Hedonism and Its Discontents

in #philosophy7 years ago

Never before in human history have so many entertainments been available to so many. If you can read this article, you have Internet access; with the Internet alone you have access to an unlimited amount of games, movies, videos, music, information, cat pictures and other distractions. The modern world offers even more: hard partying and harder drugs and booze, delicious food everywhere you turn, immersive video games that suck up months and years of your life, sexual licentiousness the likes of which have never been seen before the modern age. It's so easy to lose yourself in these indulgences, to organise your life around them and make them the cornerstones of your life.

But if you look deeper and set aside what temporary sensory pleasure you may derive from these activities, then what do you see?


Cheap booze and easy sex won't fill an empty heart.

An insatiable black hole that swallows everything that approaches the event horizon. At the singularity it crushes all things to nothingness. The more it consumes, the more it grows, but it does not itself produce anything.

It is nothingness. No light, no hope, no virtue, no product, nothing. It takes everything good and reduces them to nothing.

Is such a life worth living?

Sic Transit Gloria Mundi

Hedonism requires hard work but its rewards are short-lived.

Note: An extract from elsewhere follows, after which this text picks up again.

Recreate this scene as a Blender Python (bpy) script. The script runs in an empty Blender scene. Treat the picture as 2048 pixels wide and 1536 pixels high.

That's what makes it so insidious and so self-destructive: it creates the perception of earned reward, hooking the hedonist and blinding him to the absence of long-term profit.


How many times can you look at this before you get bored?

Take game or pick up artistry. It's a siren song for red-blooded modern men. Build your body and your courage, develop dominance, then go forth and seduce every desirable woman you lay your eyes on. Master the game and you'll never need to sleep alone again.

Game takes courage, commitment and self-transformation. It demands the player to turn his back on modern notions of masculinity and transform himself into the bravest, strongest, most alpha male he can be. It takes hard work, brutally honest self-assessment and the guts to talk to random strangers on the street. And the reward? Your pick of women.

Your first lay might be memorable. Go into the low double digits and you might even think you're getting good at it. As the number climbs and climbs you're seeing hard proof that you have skills. That you're a player, a PUA, an alpha. You can enjoy no end of short-term flings and no strings attached sex for as long as you want.

And then what?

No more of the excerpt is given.